Background: In 2020 I questioned W. H. Auden’s statement—that ‘poetry makes nothing happen’—and interrogated how poets have turned to poetry during turbulent times as a space to address timely political matters, in an essay for Sydney Review of Books. This folio of poems represents a poetic counterpart to that critical discussion, specifically exploring what poems—as ‘nonfiction’—might ‘do’ with contemporary news, media and/or political data, and what it might ‘make happen’ for readers, audiences and the poets themselves.
Contribution: Each poem in this folio grapples with real-world media encounters (news stories, political drama, global and/or local issues) through a parallel strand of critical response to books, films and other media. In drawing ‘connections between unconnected things’, which Susan Howe says is ‘the unreal reality of Poetry’—in other words, in drawing a discussion of current affairs into close relation with an interrogation of popular and literary discourse—the poems attempt to navigate ethical pathways through the mediated experiences of our daily lives. Tools of poetry—enjambment, space, consistency of lines, metaphor, repetition, suggestiveness etc.—are deployed to further extend the possibilities of how the “news-related” poem might impart contemporary lived experience in new ways.
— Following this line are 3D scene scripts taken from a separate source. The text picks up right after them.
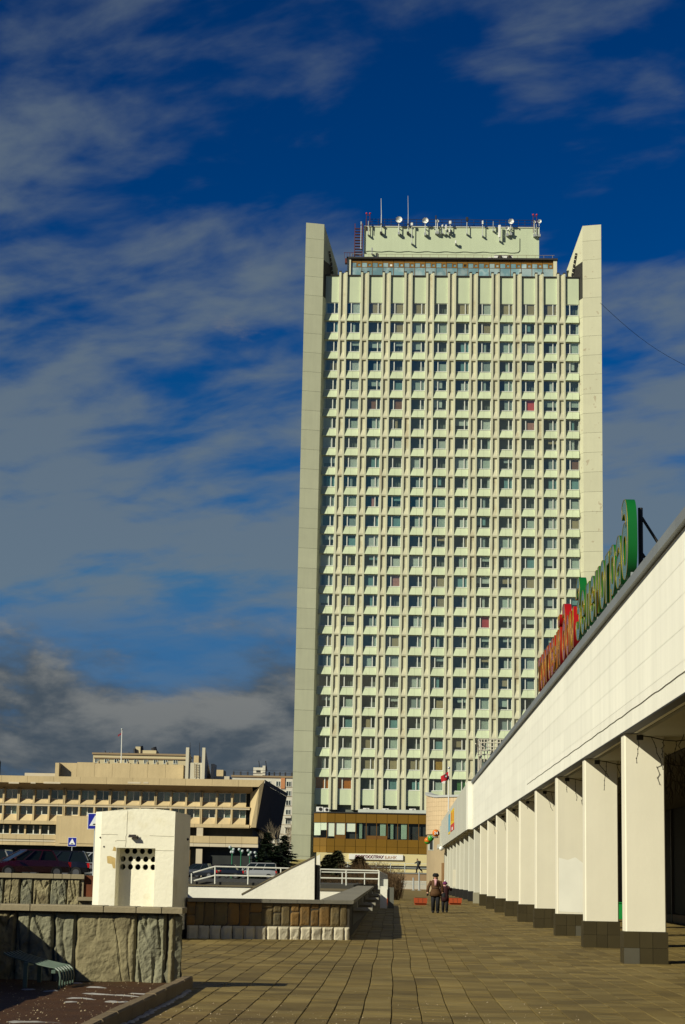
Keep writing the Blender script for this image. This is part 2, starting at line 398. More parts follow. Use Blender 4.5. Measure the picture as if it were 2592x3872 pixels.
# slanted louvres on the inner wing faces above the roof
for sgn, (xa, ya), (xb, yb) in ((1, planL[1], planL[2]), (-1, planR[3], planR[2])):
    d = Vector((xb-xa, yb-ya, 0)).normalized(); n = Vector((d.y*sgn, -d.x*sgn, 0)) * 0.06
    o = Vector((xa, ya, 0)); zz0 = ZT+8.1
    q = []
    for t, z in ((2.0, 4.6), (2.8, 4.9), (4.6, 1.0), (3.9, 0.5)): q.append(o + d*t + n + Vector((0, 0, zz0+z-0.3)))
    MB().add([tuple(p) for p in q], [(0,1,2,3)]).build('louvre', mat('louvre_black', (0.012, 0.012, 0.012), 0.7), tower)
    for i in range(6):
        a = q[0].lerp(q[3], (i+0.5)/6) + n*0.6; c = q[1].lerp(q[2], (i+0.5)/6) + n*0.6
        MB().cyl(a, c, 0.05, 0.05, 5).build('louvre_slat', CREAM, tower)
# ---- roof: glazed band, machine room, railings
L = (TX, TY, 0)
def c7(x, y): return (1120+x*0.7653, 700+y*0.7653)
BRONZE = mat('bronze_panel', (0.26, 0.13, 0.015), 0.45, 0.08, 1.0, 0.05, spec=0.5)
BLUEGL = mat('roof_band_glass', (0.17, 0.30, 0.33), 0.08, 0.2, 0.35, 0.25, spec=0.9, col2=(0.36, 0.46, 0.46), mix=(0.45, 0.6), mscale=0.3)
YG = 313.0
a = PY(*c7(272, 368), YG); e = PY(*c7(1270, 376), YG); zt = a.z; 
x0, x1 = a.x, e.x
zb = ZT+7.4
h1 = PY(*c7(272, 381), YG).z; h2 = PY(*c7(272, 404), YG).z
gband = MB().box(x0, x1, YG+0.1, YG+9, zb, zt-0.05).build('roof_band', DARK, tower, L)
MB().box(x0-0.62, x0-0.02, YG-0.25, YG+9, zb, zt+0.12).build('end_pier', CREAM, tower, L)
MB().box(x1+0.02, x1+0.62, YG-0.25, YG+9, zb, zt+0.12).build('end_pier', CREAM, tower, L)
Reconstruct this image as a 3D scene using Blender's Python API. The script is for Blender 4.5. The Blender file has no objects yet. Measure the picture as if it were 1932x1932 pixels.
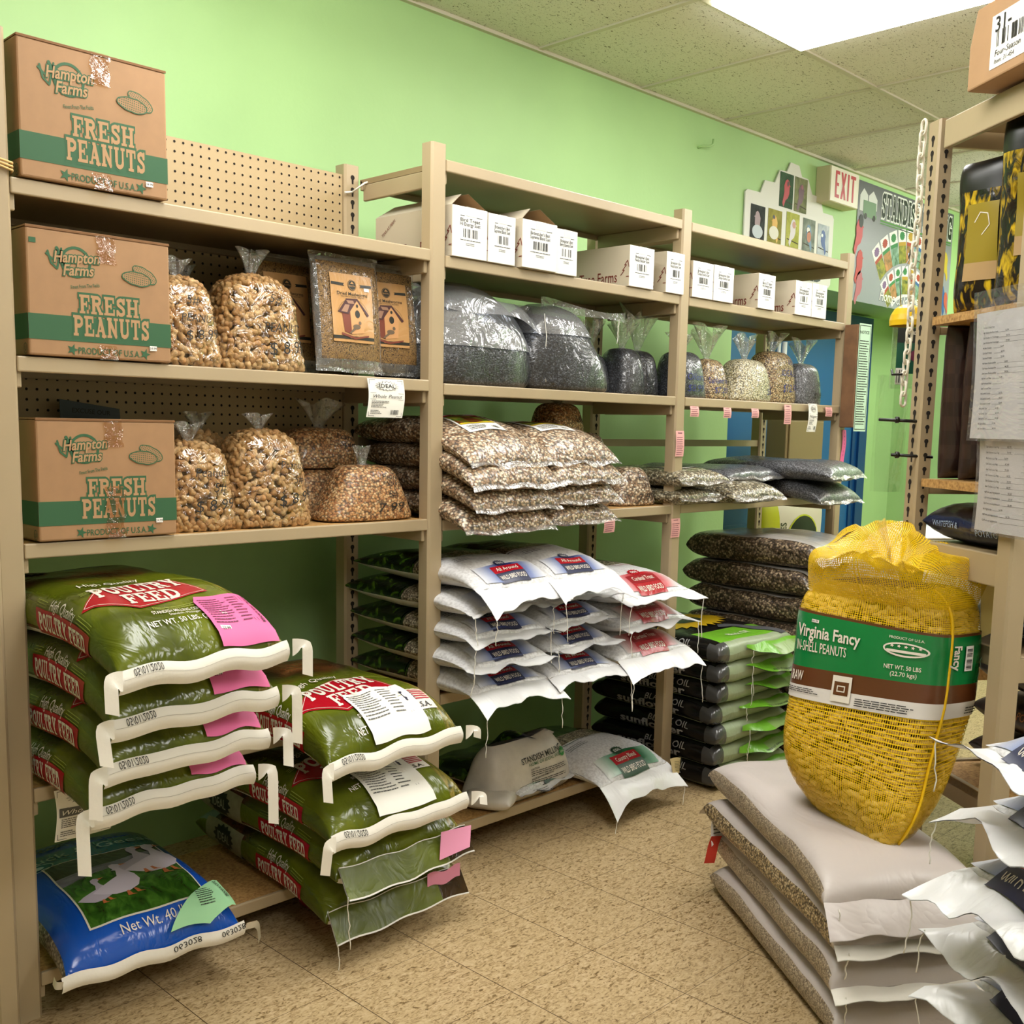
import bpy, bmesh, math, random
from mathutils import Vector, Matrix, noise
S = bpy.context.scene
COL = S.collection
R = math.radians
# ---------------------------------------------------------------- camera, world, exposure
cam = bpy.data.cameras.new('camera'); co = bpy.data.objects.new('camera', cam); COL.objects.link(co)
cam.sensor_width = 36; cam.sensor_fit = 'HORIZONTAL'; cam.lens = 37.579; cam.shift_y = 0.0525; cam.clip_start = .02
rr = Vector((.70268, -.71122, .0198)).normalized(); uu = Vector((.0782, .1048, .9914)).normalized()
ff = uu.cross(rr).normalized(); uu = rr.cross(ff)
co.matrix_world = Matrix(((rr.x, uu.x, -ff.x, -1.3372), (rr.y, uu.y, -ff.y, -2.8872), (rr.z, uu.z, -ff.z, 1.2718), (0, 0, 0, 1)))
S.camera = co
w = bpy.data.worlds.new('world'); S.world = w; w.use_nodes = True
w.node_tree.nodes['Background'].inputs[0].default_value = (.9, .95, 1, 1)
w.node_tree.nodes['Background'].inputs[1].default_value = .25
S.view_settings.view_transform = 'Standard'; S.view_settings.look = 'None'
S.view_settings.gamma = 1; S.view_settings.use_curve_mapping = False
S.view_settings.exposure = 0.22
PANEL = 12.5
S.cycles.max_bounces = 6; S.cycles.diffuse_bounces = 3; S.cycles.glossy_bounces = 3; S.cycles.transparent_max_bounces = 16
S.cycles.transmission_bounces = 4; S.cycles.caustics_reflective = False; S.cycles.caustics_refractive = False
S.cycles.sample_clamp_indirect = 4
# ---------------------------------------------------------------- materials
def lin(c):
    if isinstance(c, str):
        c = c.lstrip('#'); c = [int(c[i:i + 2], 16) / 255 for i in (0, 2, 4)]
    return tuple((x / 12.92 if x <= .04045 else ((x + .055) / 1.055) ** 2.4) for x in c) + (1,)
MATS = {}
class NT:
    def __init__(s, name):
        s.m = bpy.data.materials.new(name); s.m.use_nodes = True; s.t = s.m.node_tree
        s.b = s.t.nodes['Principled BSDF']; s.o = s.t.nodes['Material Output']
    def n(s, t, **k):
        x = s.t.nodes.new(t)
        for a, v in k.items():
            if a[0] == '_': x.inputs[int(a[1:])].default_value = v
            elif hasattr(x, a): setattr(x, a, v)
            else: x.inputs[a.replace('_', ' ')].default_value = v
        return x
    def l(s, a, ao, b, bi):
        s.t.links.new(a.outputs[ao], b.inputs[bi])
    def ramp(s, src, so, stops, interp='LINEAR'):
        r = s.n('ShaderNodeValToRGB'); r.color_ramp.interpolation = interp; e = r.color_ramp.elements
        while len(e) < len(stops): e.new(.5)
        for k, (p, c) in enumerate(stops): e[k].position = p; e[k].color = lin(c)
        s.l(src, so, r, 0); return r
    def coords(s, scale=(1, 1, 1), kind='Object', rot=(0, 0, 0)):
        tc = s.n('ShaderNodeTexCoord'); mp = s.n('ShaderNodeMapping'); s.l(tc, kind, mp, 0)
        mp.inputs['Scale'].default_value = scale; mp.inputs['Rotation'].default_value = rot; return mp
    def bump(s, src, so, st=.3, dist=.01, target=None):
        b = s.n('ShaderNodeBump'); b.inputs['Strength'].default_value = st; b.inputs['Distance'].default_value = dist
        s.l(src, so, b, 'Height'); s.l(b, 0, target or s.b, 'Normal'); return b
def P(name, col, rough=.5, metal=0, spec=.5, noise_amt=0, nscale=6, bump=0, bscale=40, coat=0, emit=0):
    if name in MATS: return MATS[name]
    t = NT(name); b = t.b
    b.inputs['Base Color'].default_value = lin(col); b.inputs['Roughness'].default_value = rough
    b.inputs['Metallic'].default_value = metal; b.inputs['Specular IOR Level'].default_value = spec
    b.inputs['Coat Weight'].default_value = coat; b.inputs['Coat Roughness'].default_value = .12
    if noise_amt:
        c = t.coords(); nz = t.n('ShaderNodeTexNoise', Scale=nscale, Detail=3.); t.l(c, 0, nz, 0)
        L = lin(col); h = lambda k: tuple(min(1, x * k) for x in L[:3]) + (1,)
        r = t.n('ShaderNodeValToRGB'); r.color_ramp.elements[0].color = h(1 - noise_amt); r.color_ramp.elements[1].color = h(1 + noise_amt)
        r.color_ramp.elements[0].position = .3; r.color_ramp.elements[1].position = .7
        t.l(nz, 0, r, 0); t.l(r, 0, b, 'Base Color')
    if bump:
        c = t.coords(); nz = t.n('ShaderNodeTexNoise', Scale=bscale, Detail=4.); t.l(c, 0, nz, 0); t.bump(nz, 0, bump, .01)
    if emit: b.inputs['Emission Color'].default_value = lin(col); b.inputs['Emission Strength'].default_value = emit
    MATS[name] = t.m; return t.m
def wrinkle(t, sc=14, st=.5, dist=.012, target_coat=False):
    """crinkled film bump: ridged noise"""
    c = t.coords((1, .55, 1)); nz = t.n('ShaderNodeTexNoise', Scale=sc, Detail=3., Distortion=1.2); t.l(c, 0, nz, 0)
    m = t.n('ShaderNodeMath', operation='SUBTRACT'); t.l(nz, 0, m, 0); m.inputs[1].default_value = .5
    a = t.n('ShaderNodeMath', operation='ABSOLUTE'); t.l(m, 0, a, 0)
    b = t.n('ShaderNodeBump'); b.inputs['Strength'].default_value = st; b.inputs['Distance'].default_value = dist
    t.l(a, 0, b, 'Height')
    if target_coat: t.l(b, 0, t.b, 'Coat Normal')
    else: t.l(b, 0, t.b, 'Normal')
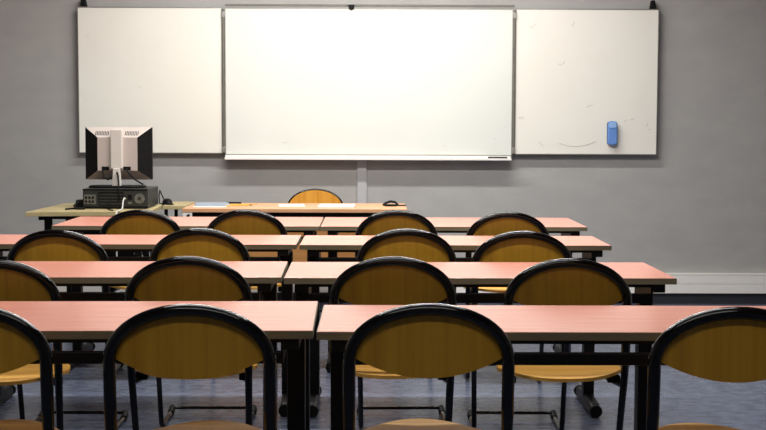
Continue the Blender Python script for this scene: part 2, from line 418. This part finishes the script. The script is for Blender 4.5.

Significance: ‘Heating and Cooling’ was published in Island magazine no. 161 (March 2021) as a consequence of being Highly Commended in the prestigious national award, the 2020 Gwen Harwood Poetry Prize and re-published in Best of Australian Poems 2021. ‘Demolition Man’ was commissioned by Meanjin poetry editor Bronwyn Lea for inclusion in the special 80th year anniversary issue of the journal. I was commissioned, by UNESCO City of Melbourne Director David Ryding, to write ‘Out of Our Hards’ for the 2020 initiative ‘Poet Laureates of Melbourne’; it was re-published in a limited edition print publication for circulation at City of Literature international events.